Monday, June 23, 2008

Sh*t, p*ss, f*ck, c*nt, c*cks*cker, motherf*cker, and t*ts

I loved George Carlin's earlier work. Hearing him lament about finding a place for his stuff or complaining about never getting laid on Thanksgiving (too many coats on the bed, though an erotic romance author would find a way around that) always made me laugh. I likened it to listening to a favorite uncle retelling favorite stories over dinner, and though there was a lot George espoused with which I didn't agree (religion and his apparent disdain for Steely Dan, for two), I enjoyed living in his time, short though it was. He always seemed the type to me that couldn't die, but he did anyway. George didn't believe in God or an afterlife, and no doubt many a pastor is preparing a sermon admonishing him to flames, but I remain optimistic. I tend to waffle between my born faith and agnosticism, but there are days I can't imagine that everything we do now will just end and go black.

I saw Carlin live once at the Florida Theater.
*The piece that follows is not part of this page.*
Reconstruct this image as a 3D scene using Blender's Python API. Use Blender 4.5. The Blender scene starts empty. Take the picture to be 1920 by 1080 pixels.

Had to have been 15 years ago, because the hubby and I were still dating. The teenager sitting next to M was stoned out of his gourd, heckled the opening act, and passed out the second George came on stage. He remained unconscious until the end when M poked him to move as we were leaving. The kid wakes up and says to us, "That was fucking awesome!" I swear this is a true story, and maybe at some unconscious level the kid really was enjoying himself. Fitting it should happen at a Carlin show as opposed to, say, Carrot Top.

Anyway, wherever you are, George, thanks for the laughs. I hope you are wrong about the afterlife because I wouldn't mind another forecast from the Hippy Dippy Weather Man again. I find it especially interesting to find this Edgar Cayce quote in my inbox this morning:

It is not what one says that counts, but what one is! - Edgar Cayce Reading 524-2

Some people hear the name George Carlin and think about the things he said - his shortening of the Ten Commandments to two, his peculiar habit of saving fingernails and "lip crud" just in case, his aversion to weird sounding foods. Others think about who he was - the man who zigged and challenged courts with freedom of speech issues. He didn't always win, but he made us think. As a writer, I owe men like George a great debt, and not just because I write explicit stories. I also write non-erotica of a religious bent, and can enjoy the right to do so. Just as readers have the right to buy what they wish to read. George may not have been the first person to champion freedom of speech, but he certainly made the fight more interesting.